- Problem statement
Copy verbatim the material from its first line to the line that holds "from mathutils import Vector, Matrix, noise", including that line.
>> Start
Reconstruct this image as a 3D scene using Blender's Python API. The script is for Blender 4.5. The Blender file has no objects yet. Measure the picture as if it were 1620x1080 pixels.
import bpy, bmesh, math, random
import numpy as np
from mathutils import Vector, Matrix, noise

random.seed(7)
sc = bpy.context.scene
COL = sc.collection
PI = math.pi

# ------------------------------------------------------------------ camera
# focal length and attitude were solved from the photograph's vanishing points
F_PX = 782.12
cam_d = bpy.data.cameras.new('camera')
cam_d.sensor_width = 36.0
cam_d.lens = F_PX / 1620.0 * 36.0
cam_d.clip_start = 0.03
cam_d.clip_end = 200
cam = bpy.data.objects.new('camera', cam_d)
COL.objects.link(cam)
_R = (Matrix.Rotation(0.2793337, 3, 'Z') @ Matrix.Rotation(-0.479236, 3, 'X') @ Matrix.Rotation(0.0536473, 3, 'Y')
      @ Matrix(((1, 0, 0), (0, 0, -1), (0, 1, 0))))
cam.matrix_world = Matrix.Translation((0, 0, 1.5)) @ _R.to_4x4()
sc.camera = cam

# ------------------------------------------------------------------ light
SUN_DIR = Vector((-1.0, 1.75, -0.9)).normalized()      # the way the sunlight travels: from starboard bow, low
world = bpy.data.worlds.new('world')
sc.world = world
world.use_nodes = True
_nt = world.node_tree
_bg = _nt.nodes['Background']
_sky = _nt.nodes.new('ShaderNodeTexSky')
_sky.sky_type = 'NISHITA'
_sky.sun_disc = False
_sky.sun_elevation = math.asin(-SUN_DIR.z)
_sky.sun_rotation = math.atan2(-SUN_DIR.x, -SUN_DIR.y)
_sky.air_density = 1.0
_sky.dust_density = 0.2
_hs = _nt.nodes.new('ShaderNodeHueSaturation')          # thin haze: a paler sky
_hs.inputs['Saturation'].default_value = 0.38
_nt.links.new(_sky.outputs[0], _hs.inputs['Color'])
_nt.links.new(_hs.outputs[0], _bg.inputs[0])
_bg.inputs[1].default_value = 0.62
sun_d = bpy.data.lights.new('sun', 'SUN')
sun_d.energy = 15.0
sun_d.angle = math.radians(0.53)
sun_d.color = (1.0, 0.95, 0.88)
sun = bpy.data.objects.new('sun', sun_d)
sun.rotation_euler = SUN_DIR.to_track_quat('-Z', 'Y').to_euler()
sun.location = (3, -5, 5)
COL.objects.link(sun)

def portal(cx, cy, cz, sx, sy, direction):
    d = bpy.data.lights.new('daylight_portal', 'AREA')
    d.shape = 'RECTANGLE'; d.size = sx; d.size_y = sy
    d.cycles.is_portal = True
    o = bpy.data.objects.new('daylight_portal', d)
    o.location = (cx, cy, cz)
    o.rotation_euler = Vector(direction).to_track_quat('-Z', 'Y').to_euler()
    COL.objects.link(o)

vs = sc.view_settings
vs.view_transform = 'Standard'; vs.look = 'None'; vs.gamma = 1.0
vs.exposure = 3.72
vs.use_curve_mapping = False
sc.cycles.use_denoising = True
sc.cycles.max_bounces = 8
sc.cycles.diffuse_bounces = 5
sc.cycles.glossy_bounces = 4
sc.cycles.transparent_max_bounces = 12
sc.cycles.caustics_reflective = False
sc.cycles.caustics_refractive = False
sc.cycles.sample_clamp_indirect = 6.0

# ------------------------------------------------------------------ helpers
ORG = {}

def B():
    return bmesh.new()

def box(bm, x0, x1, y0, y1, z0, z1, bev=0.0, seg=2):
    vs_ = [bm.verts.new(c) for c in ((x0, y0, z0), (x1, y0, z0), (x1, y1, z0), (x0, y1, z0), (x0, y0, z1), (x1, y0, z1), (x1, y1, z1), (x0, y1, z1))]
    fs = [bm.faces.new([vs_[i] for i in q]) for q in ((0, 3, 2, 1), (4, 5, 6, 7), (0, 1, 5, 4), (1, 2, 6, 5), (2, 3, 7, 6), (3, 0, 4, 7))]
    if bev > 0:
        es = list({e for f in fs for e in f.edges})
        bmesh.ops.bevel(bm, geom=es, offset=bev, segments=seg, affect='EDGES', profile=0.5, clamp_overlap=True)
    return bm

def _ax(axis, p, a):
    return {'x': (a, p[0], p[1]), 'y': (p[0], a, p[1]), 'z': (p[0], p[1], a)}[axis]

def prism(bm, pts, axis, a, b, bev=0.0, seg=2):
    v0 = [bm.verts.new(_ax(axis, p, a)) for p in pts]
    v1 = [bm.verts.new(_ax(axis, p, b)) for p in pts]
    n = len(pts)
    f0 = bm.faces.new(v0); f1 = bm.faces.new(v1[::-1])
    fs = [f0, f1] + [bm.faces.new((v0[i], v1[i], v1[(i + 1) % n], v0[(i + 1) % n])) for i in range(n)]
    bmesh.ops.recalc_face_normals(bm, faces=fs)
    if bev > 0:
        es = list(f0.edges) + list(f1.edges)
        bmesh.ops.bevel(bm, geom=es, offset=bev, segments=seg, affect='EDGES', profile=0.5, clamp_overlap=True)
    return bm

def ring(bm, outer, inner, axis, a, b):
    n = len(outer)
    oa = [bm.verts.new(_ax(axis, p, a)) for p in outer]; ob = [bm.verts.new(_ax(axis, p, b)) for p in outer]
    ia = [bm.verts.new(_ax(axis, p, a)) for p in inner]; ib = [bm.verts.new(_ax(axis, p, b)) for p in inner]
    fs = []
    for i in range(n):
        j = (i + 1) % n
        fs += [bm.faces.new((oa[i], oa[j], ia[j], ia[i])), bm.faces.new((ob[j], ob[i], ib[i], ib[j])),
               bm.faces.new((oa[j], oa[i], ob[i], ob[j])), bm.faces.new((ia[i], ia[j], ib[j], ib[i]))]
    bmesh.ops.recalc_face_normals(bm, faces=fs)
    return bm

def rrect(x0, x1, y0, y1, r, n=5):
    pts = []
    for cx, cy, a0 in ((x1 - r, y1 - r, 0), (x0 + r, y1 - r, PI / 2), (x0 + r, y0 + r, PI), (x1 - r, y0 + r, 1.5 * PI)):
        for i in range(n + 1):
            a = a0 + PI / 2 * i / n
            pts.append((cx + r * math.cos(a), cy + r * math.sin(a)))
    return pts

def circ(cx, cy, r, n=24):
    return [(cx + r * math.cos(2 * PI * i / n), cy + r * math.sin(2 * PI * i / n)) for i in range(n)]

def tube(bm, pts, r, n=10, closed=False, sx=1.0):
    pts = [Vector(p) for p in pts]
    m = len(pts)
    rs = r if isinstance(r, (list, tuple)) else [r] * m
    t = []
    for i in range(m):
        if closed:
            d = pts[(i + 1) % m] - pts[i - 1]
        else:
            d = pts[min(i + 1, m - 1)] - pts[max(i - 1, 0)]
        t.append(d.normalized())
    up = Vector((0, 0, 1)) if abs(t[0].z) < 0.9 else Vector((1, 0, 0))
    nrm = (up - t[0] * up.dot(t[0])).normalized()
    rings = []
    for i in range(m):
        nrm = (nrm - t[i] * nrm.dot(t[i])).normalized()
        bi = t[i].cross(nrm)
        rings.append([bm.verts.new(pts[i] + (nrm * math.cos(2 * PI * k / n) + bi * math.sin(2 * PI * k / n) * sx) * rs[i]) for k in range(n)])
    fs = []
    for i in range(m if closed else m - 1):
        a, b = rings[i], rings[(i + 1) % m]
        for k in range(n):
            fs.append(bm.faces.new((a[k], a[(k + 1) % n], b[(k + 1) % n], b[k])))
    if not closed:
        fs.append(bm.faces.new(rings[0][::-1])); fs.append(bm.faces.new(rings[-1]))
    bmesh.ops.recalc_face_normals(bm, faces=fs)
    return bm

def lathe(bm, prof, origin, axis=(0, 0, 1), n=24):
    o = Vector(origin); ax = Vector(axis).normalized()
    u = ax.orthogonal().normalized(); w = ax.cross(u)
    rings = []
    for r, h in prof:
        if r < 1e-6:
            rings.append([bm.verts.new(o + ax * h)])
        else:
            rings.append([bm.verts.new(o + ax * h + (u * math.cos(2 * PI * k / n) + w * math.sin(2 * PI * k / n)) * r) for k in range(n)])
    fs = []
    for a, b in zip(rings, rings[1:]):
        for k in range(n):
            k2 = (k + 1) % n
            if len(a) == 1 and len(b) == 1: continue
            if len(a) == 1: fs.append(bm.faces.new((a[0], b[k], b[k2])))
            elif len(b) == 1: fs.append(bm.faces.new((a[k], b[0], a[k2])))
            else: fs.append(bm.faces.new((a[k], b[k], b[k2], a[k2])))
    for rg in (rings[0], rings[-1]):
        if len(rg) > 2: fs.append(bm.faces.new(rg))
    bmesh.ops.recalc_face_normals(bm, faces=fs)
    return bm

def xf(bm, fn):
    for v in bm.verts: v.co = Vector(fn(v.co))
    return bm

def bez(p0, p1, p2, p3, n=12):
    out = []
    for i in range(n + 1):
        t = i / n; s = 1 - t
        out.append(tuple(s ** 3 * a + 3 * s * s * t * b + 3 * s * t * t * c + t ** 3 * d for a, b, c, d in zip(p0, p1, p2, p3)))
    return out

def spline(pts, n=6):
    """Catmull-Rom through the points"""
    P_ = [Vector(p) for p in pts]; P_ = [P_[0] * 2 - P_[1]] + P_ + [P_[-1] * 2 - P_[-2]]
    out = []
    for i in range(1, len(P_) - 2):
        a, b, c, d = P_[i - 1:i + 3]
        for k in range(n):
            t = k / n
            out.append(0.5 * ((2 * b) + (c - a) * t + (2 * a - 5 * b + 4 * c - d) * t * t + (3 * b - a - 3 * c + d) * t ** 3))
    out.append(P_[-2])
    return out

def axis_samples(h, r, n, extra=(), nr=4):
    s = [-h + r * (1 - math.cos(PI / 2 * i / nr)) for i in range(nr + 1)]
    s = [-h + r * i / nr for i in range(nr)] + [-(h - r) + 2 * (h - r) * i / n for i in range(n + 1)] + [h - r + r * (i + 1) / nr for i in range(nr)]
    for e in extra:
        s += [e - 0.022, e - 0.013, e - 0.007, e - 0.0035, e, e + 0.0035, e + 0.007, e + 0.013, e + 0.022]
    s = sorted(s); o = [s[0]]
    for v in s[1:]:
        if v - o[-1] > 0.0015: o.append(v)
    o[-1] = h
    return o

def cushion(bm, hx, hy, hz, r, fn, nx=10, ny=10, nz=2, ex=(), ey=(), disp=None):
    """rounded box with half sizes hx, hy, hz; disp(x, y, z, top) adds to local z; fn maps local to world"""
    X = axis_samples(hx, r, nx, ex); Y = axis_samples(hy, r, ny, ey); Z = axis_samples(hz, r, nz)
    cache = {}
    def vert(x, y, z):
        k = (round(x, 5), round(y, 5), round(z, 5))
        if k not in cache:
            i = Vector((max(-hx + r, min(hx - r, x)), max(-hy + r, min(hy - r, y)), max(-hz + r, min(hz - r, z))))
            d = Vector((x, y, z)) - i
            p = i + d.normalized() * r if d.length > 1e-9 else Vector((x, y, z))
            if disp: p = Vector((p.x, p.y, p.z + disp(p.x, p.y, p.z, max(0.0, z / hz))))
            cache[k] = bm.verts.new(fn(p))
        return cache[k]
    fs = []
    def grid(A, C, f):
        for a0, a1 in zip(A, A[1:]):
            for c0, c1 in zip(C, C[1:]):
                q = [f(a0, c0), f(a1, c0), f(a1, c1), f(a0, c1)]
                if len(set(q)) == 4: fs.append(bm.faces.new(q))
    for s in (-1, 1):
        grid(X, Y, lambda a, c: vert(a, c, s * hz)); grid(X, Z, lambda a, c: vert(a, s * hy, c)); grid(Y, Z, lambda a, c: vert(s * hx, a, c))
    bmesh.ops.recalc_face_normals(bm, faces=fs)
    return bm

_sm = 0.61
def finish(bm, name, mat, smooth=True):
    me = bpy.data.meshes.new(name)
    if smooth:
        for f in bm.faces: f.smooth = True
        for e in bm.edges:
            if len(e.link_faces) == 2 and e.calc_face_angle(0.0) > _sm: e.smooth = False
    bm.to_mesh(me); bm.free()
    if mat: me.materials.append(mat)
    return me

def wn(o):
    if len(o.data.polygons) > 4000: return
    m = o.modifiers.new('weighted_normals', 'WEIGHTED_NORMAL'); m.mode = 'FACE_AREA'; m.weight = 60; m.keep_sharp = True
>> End
- Response to the task
Reconstruct this image as a 3D scene using Blender's Python API. The script is for Blender 4.5. The Blender file has no objects yet. Measure the picture as if it were 1620x1080 pixels.
import bpy, bmesh, math, random
import numpy as np
from mathutils import Vector, Matrix, noise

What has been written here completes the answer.